Invariant subsets of orthogonal representation of symmetric 3 tensor.

Question

Let $O(n)$ be the orthogonal (matrix) group. We consider the action of $O(n)$ on the space of symmetric $3$-tensor $S^{0,3}$, where the action is $$ A\mapsto O^* A , \ \ \ (O^*A)_{ijk}= A_{abc} O_{ai} O_{bj} O_{ck}.$$

If I understand correctly, the above representation is irreducible. I want to know if there is any nontrivial subset of $S^{0,3}$: A set $I \subset S^{0,3}$ is called invariant if $A \in I \Rightarrow O^*A \in I$ for all $O \in O(n)$.

Examples are $S^{0,3}$, $\{ 0\}$ and

$$ \mathbb S(r) := \{ A \in S^{0,3} : \sum_{i, j, k} A_{ijk}^2 = r^2\}.$$

I was wandering if there exists other invariant set besides the above.

As a motivation, in the orthogonal representation of symmetric two tensors $A_{ij} \mapsto A_{ab}O_{ai} O_{bj}$, the positive cone

$$ I = \{ A_{ij} : A_{ij}v^i v^j >0\}$$

is an invariant subsets.

Answer 1

I'll write $S^kV$ instead of $S^{0,k}.$

First of all: the $O(n)$-representation $S^3V$ is reducible; it has an orthogonal decomposition as $H^3V\oplus r^2V$ where $H^3V$ is the space of traceless symmetric tensors i.e. contracting any two indices gives the zero vectors, and $r^2$ takes $v_i$ to the symmetrization of $v_i\delta_{jk}.$ This is a special case of the decomposition of polynomials into spherical harmonic polynomials. See for example Goodman-Wallach "Symmetry, Representations, and Invariants" Corollary 5.6.12. A simpler case is how a symmetric matrix $M$ decomposes into $\frac{\operatorname{tr} M}n\delta_{ij}$ + traceless part.

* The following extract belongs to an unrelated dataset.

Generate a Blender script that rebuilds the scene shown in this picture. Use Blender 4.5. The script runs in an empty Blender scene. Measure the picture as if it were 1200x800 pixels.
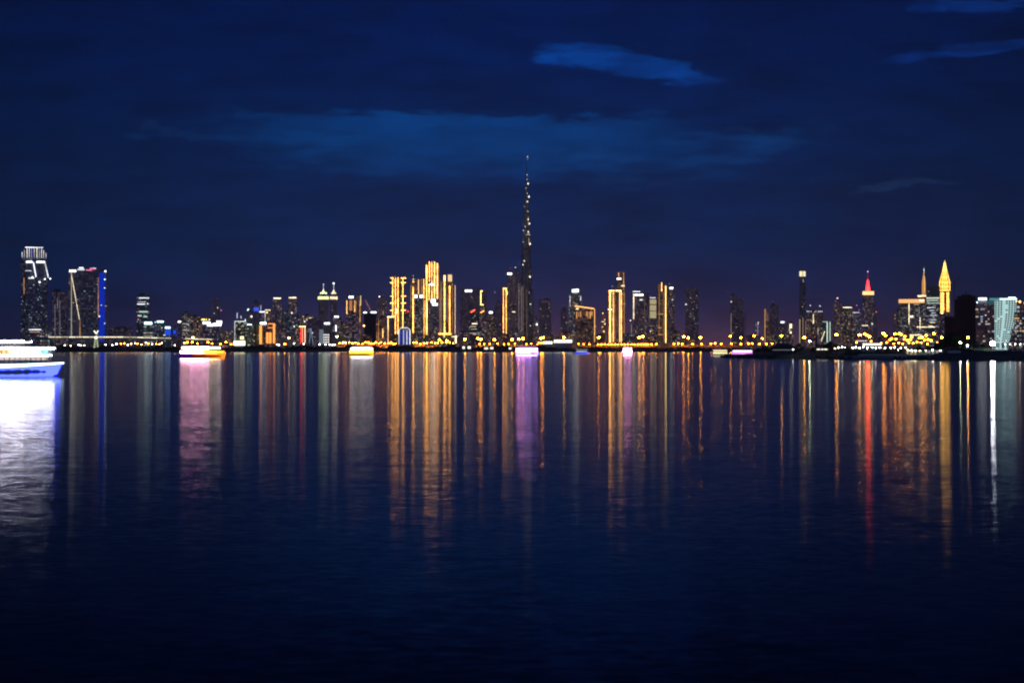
import bpy, math, random
from mathutils import Vector, Matrix

random.seed(11)
SC = bpy.context.scene
COL = SC.collection
R = math.radians

# ------------------------------------------------------------------ camera
F = 2056.0            # focal length in pixels of a 1200 px wide frame
CAMZ, HOR = 4.0, 409.0
cam_d = bpy.data.cameras.new('camera')
cam = bpy.data.objects.new('camera', cam_d)
COL.objects.link(cam)
cam_d.sensor_width = 36.0
cam_d.lens = 36.0 * F / 1200.0
cam_d.clip_start, cam_d.clip_end = 0.5, 120000.0
cam.location = (0, 0, CAMZ)
cam.rotation_euler = (R(90) + math.atan((HOR - 400.0) / F), 0, 0)
SC.camera = cam

# ------------------------------------------------------------------ node helper
class NT:
    def __init__(s, tree):
        s.t = tree
        tree.nodes.clear()
    def n(s, kind, ins=None, **props):
        nd = s.t.nodes.new(kind)
        for k, v in props.items():
            setattr(nd, k, v)
        for k, v in (ins or {}).items():
            sock = nd.inputs[k]
            if isinstance(v, bpy.types.NodeSocket):
                s.t.links.new(v, sock)
            else:
                sock.default_value = v
        return nd
    def m(s, op, a, b=0.0, c=0.0, clamp=False):
        nd = s.n('ShaderNodeMath', {0: a, 1: b, 2: c}, operation=op)
        nd.use_clamp = clamp
        return nd.outputs[0]
    def vm(s, op, a, b=(0, 0, 0)):
        nd = s.n('ShaderNodeVectorMath', {0: a, 1: b}, operation=op)
        return nd.outputs[0]
    def scale(s, v, f):
        nd = s.n('ShaderNodeVectorMath', {0: v, 'Scale': f}, operation='SCALE')
        return nd.outputs[0]
    def step(s, x, lo, hi):
        nd = s.n('ShaderNodeMapRange', {'Value': x, 'From Min': lo, 'From Max': hi}, interpolation_type='SMOOTHSTEP')
        return nd.outputs[0]

# ------------------------------------------------------------------ world: late dusk sky with cloud deck
world = bpy.data.worlds.new('World')
SC.world = world
world.use_nodes = True
w = NT(world.node_tree)
dirv = w.n('ShaderNodeTexCoord').outputs['Generated']
sep = w.n('ShaderNodeSeparateXYZ', {0: dirv})
dx, dy, dz = sep.outputs
ay = w.m('MAXIMUM', w.m('ABSOLUTE', dy), 0.04)
U = w.m('MULTIPLY', w.m('DIVIDE', dx, ay), 20.56)            # azimuth, hundredths of a view
V = w.m('MULTIPLY', w.m('DIVIDE', dz, ay), 20.56)            # elevation
cv = w.n('ShaderNodeCombineXYZ', {0: U, 1: V}).outputs[0]
warp_in = w.vm('MULTIPLY', cv, (0.55, 1.9, 1))
nz = w.n('ShaderNodeTexNoise', {'Vector': warp_in, 'Scale': 1.0, 'Detail': 7.0, 'Roughness': 0.62})
nzc = w.vm('SUBTRACT', nz.outputs['Color'], (0.5, 0.5, 0.5))
nz2 = w.n('ShaderNodeTexNoise', {'Vector': w.vm('MULTIPLY', cv, (1.1, 4.6, 1)), 'Scale': 1.0, 'Detail': 8.0, 'Roughness': 0.6})
nzd = w.vm('SUBTRACT', nz2.outputs['Color'], (0.5, 0.5, 0.5))
nz3 = w.n('ShaderNodeTexNoise', {'Vector': w.vm('MULTIPLY', cv, (3.2, 12.0, 1)), 'Scale': 1.0, 'Detail': 6.0, 'Roughness': 0.65})
nze = w.vm('MULTIPLY', w.vm('SUBTRACT', nz3.outputs['Color'], (0.5, 0.5, 0.5)), (0.9, 0.26, 0))
wv = w.vm('ADD', w.vm('ADD', w.vm('ADD', cv, nze), w.vm('MULTIPLY', nzc, (1.5, 0.5, 0))), w.vm('MULTIPLY', nzd, (1.0, 0.28, 0)))
wsep = w.n('ShaderNodeSeparateXYZ', {0: wv})
WU, WV = wsep.outputs[0], wsep.outputs[1]

def gap(px, py, a, b, soft_lo, soft_hi, tilt=0.0, fall=None):
    """a hole in the cloud deck: ellipse of half size a x b, with frayed edges"""
    u0, v0 = (px - 600) / 100.0, (HOR - py) / 100.0
    du = w.m('SUBTRACT', WU, u0)
    dv = w.m('SUBTRACT', w.m('SUBTRACT', WV, v0), w.m('MULTIPLY', du, tilt))
    dv0 = dv
    if fall:                                   # longer towards the horizon
        dv = w.m('MULTIPLY', dv, w.m('ADD', w.m('MULTIPLY', w.m('LESS_THAN', dv, 0.0), fall - 1.0), 1.0))
    q = w.m('ADD', w.m('POWER', w.m('ABSOLUTE', w.m('DIVIDE', du, a / 100.0)), 2.0),
            w.m('POWER', w.m('ABSOLUTE', w.m('DIVIDE', dv, b / 100.0)), 2.0))
    g_ = w.m('SUBTRACT', 1.0, w.step(q, soft_lo, soft_hi))
    if fall:                                   # the deck above ends in a crisp edge
        g_ = w.m('MULTIPLY', g_, w.m('SUBTRACT', 1.0, w.step(dv0, 0.30 * b / 100.0, 0.62 * b / 100.0)))
    return g_

el = w.m('ARCSINE', dz)
eld = w.m('MULTIPLY', el, 180 / math.pi)
ramp = w.n('ShaderNodeValToRGB', {'Fac': w.m('DIVIDE', eld, 60.0, clamp=True)})
cr = ramp.color_ramp
cr.elements[0].position, cr.elements[0].color = 0.0, (0.0080, 0.0175, 0.082, 1)
cr.elements[1].position, cr.elements[1].color = 1.0, (0.0120, 0.0230, 0.085, 1)      # unseen overhead sky, brightened to fill walls and haze
for p, c in ((1.8, (0.0045, 0.0190, 0.090, 1)), (3.6, (0.0014, 0.0195, 0.098, 1)),
             (6.6, (0.0000, 0.0150, 0.092, 1)), (9.3, (0.0000, 0.0102, 0.080, 1)),
             (11.3, (0.0000, 0.0084, 0.072, 1)), (12.3, (0.0000, 0.0008, 0.008, 1)), (19.0, (0.0000, 0.0006, 0.005, 1)), (34.0, (0.007, 0.014, 0.050, 1))):  # band just above the view darkened to deepen the near water
    e = cr.elements.new(p / 60.0)
    e.color = c
# town glow low over the middle of the skyline
hz = w.m('EXPONENT', w.m('MULTIPLY', w.m('POWER', w.m('SUBTRACT', U, 0.9), 2.0), -0.045))
g1 = w.m('MULTIPLY', w.m('EXPONENT', w.m('MULTIPLY', w.m('MAXIMUM', V, 0.0), -1.5)), hz)
g2 = w.m('MULTIPLY', w.m('EXPONENT', w.m('MULTIPLY', w.m('MAXIMUM', V, 0.0), -3.6)), hz)
glow = w.vm('ADD', w.scale((0.015, 0.0045, 0.004), g1), w.scale((0.120, 0.040, 0.013), g2))
# slow mottling of the cloud deck
mott = w.m('ADD', 0.61, w.m('ADD', w.m('MULTIPLY', w.step(nz.outputs['Fac'], 0.30, 0.68), 0.33), w.m('MULTIPLY', w.step(nz2.outputs['Fac'], 0.34, 0.66), 0.20)))
edge = w.m('SUBTRACT', 1.0, w.m('MULTIPLY', w.m('POWER', w.m('ABSOLUTE', w.m('MULTIPLY', U, 0.155)), 2.0), 0.50))
base = w.scale(ramp.outputs['Color'], w.m('MULTIPLY', mott, w.m('MAXIMUM', edge, 0.4)))
wisp = w.m('MULTIPLY', w.step(nz2.outputs['Fac'], 0.36, 0.62), w.m('ADD', 0.55, w.m('MULTIPLY', w.step(nz3.outputs['Fac'], 0.35, 0.65), 0.55)))
acc = w.vm('ADD', base, glow)
for (px, py, a, b, lo, hi, tilt, fall, colr, use_wisp) in (
        (735, 79, 112, 19, 0.25, 1.15, -0.15, None, (0.0003, 0.038, 0.215), 0.55),
        (530, 145, 290, 26, 0.02, 1.30, -0.02, 0.36, (0.0000, 0.034, 0.140), 0.38),
        (780, 180, 190, 34, 0.10, 1.20, 0.10, 0.8, (0.0003, 0.018, 0.072), 0.8),
        (915, 162, 80, 22, 0.10, 1.25, 0.16, None, (0.0015, 0.013, 0.045), 0.9),
        (1035, 212, 85, 6, 0.10, 1.30, 0.07, None, (0.0060, 0.018, 0.045), 0.5),
        (1150, 56, 110, 11, 0.10, 1.30, 0.05, None, (0.001, 0.020, 0.13), 0.7),
        (1165, 4, 90, 9, 0.10, 1.30, 0.03, None, (0.001, 0.016, 0.10), 0.7),
        (215, 156, 75, 6, 0.10, 1.30, -0.06, None, (0.0020, 0.011, 0.030), 0.5)):
    g = gap(px, py, a, b, lo, hi, tilt, fall)
    g = w.m('MULTIPLY', g, w.m('ADD', 1.0 - use_wisp, w.m('MULTIPLY', wisp, use_wisp)))
    acc = w.vm('ADD', acc, w.scale(colr, g))
nish = w.n('ShaderNodeTexSky', sky_type='NISHITA', sun_disc=False)
nish.sun_elevation, nish.sun_rotation = R(-7.0), R(20)
tot = w.vm('ADD', acc, w.scale(nish.outputs[0], 0.02))
bg = w.n('ShaderNodeBackground', {'Color': tot, 'Strength': 1.3})
out = w.n('ShaderNodeOutputWorld', {'Surface': bg.outputs[0]})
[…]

There are as many invariant sets as there are subsets of the continuum: for each $R\subset \mathbb R_{>0}$ the set $\{A\in S^3V\mid \sum_{i,j,k}A_{ijk}^2\in R\}$ is invariant, and these sets are all distinct. Any orbit $\{gx\mid g\in O(n)\}$ is an invariant set, and any invariant set is a union of orbits.

Nice enough invariant sets can be classified in a sense using algebra. Any expression written using as a linear combination of these kinds of "words" in $A$ and using summation convention necessarily gives an $O(n)$-invariant polynomial. Your example $A_{ijk}A_{ijk}-1=0$ is of this form. The traceless tensors are given by $A_{iij}A_{jkk}=0.$

A converse holds. Start with a $O(n)$-invariant zero set $W$ and assume it is the zero set of a finite number of real polynomials $f_1,\dots,f_m$ defined on the space of $3$-tensors. (For example, $O(n)$ orbits happen to be Zariski closed.) This implies it is the zero set of the single non-negative polynomial $p=f_1^2+\dots+f_m^2.$ The averaging operator $\rho$

$$\rho(p)(x)=\int_{g\in O(n)}p(gx)d\mu(g),$$

where $d\mu$ is Haar measure, is a linear map acting on polynomials. So $W$ is the zero set of a $O(n)$-invariant polynomial.

We can think of the degree-$k$ part of $p$ as being a $3k$-tensor; when $p$ is applied to $A,$ the degree-$k$ part is applied to $k$ copies of $A.$ Given an even integer $k$ and a permutation $s$ of $\{1,\dots,3k\}$ define $$p_{k,s}=\delta_{s(1)s(2)}\dots\delta_{s(3k-1)s(3k)}.$$ By Goodman-Wallach Theorem 5.3.3, any $O(n)$-invariant $p$ is a finite linear combination of polynomials $p_{k,s}.$ If you sum out the Kronecker deltas in the expression $p_{k,s}(A)$ you get a word in $A,$ for example $\delta_{il}\delta_{jm}\delta_{kn}A_{ijk}A_{lmn}=A_{ijk}A_{ijk}.$ We have shown that $I$ is the zero set of a linear combination of words of this form.

The characteristic polynomial of a symmetric matrix (i.e. 2-tensor) "classifies" the $O(n)$-orbits. A similar but less explicit result holds for $3$-tensors: see https://en.wikipedia.org/wiki/Invariant_theory or Goodman-Wallach Theorem 5.1.1 (and a little extra work to apply this to the real case).